Bread is a popular topic in church. Whether it is during communion or even the Lord’s Prayer, bread is mentioned. The question we often fail to ask is why. What is the deal with bread?  Why does it keep showing up in the Bible?  To ancient Israel, bread was a sign of the provision of God as God literally provided their food in the desert.  As Jesus preached he used bread to remind his audience of God’s provision, and their need to be dependent on God both physically and spiritually. But now, bread is a representation of Jesus himself.  Jesus is our provider, and all we need to sustain life. Talk to your student about a time in your life where you needed the provision of God. Ask your student how they can be more dependent on God.

Session 2 (March 25, 2012)

Life can be overwhelming at times.

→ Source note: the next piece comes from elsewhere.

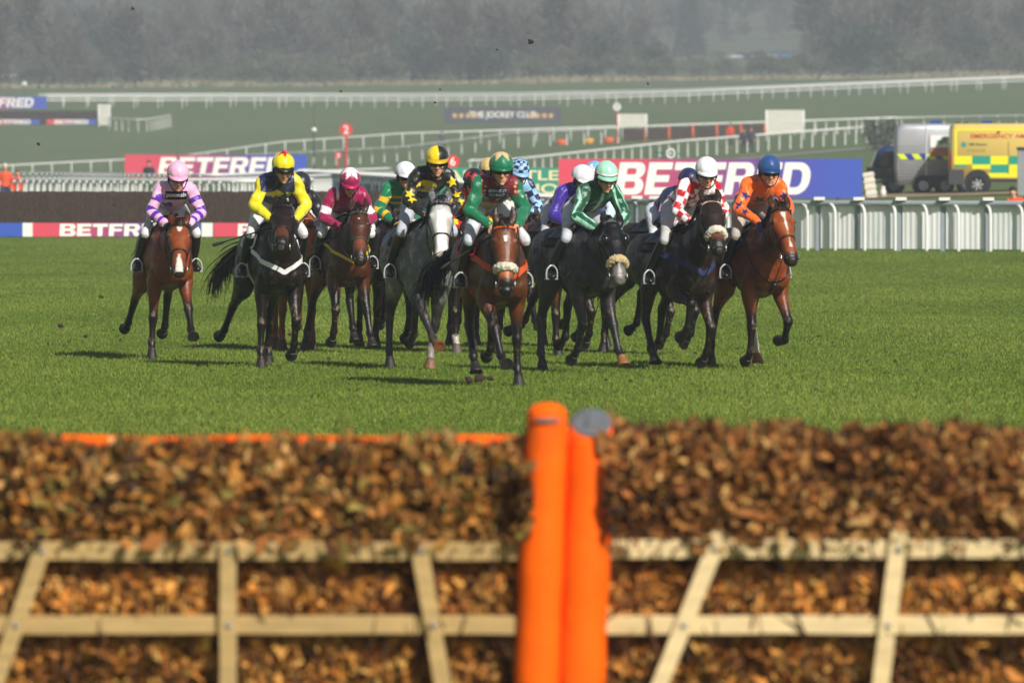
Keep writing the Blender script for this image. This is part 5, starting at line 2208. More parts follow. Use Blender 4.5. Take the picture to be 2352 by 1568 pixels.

There are some times when it is everything that we can do to just keep our head above water.  This is not a unique situation to us. Many people found in the Scriptures faced similar problems, even Jesus as he endured the cross.  While these situations are difficult, God does not want us to endure them alone. He is present with us. The Easter story illustrates this very principle as Jesus triumphs over death so that we can find hope in the presence of God.  Life can get difficult, but we are never alone. Talk to your student about when you have felt the presence of God in a difficult circumstance, and ask them if they have ever experience God’s presence in their life.

Session 3 (April 1, 2012)

If you are like me then the sight of blood can make you a little queasy.  While blood may be prevalent on television, in movies, or even video games, it is one of the most important themes in the Bible, particular in the Easter story. As Christians we often talk about “the blood,” but why is it so important and what does it represent? As we conclude our study of the story of Easter we want our students to know why the symbol of blood is so important for the Church, and to understand that blood is our symbol of a limitless love coming from a limitless God. Talk to your student about the death of Christ, and why Christ’s blood allows us to have access to God. Ask your student why the death of Christ is important to them.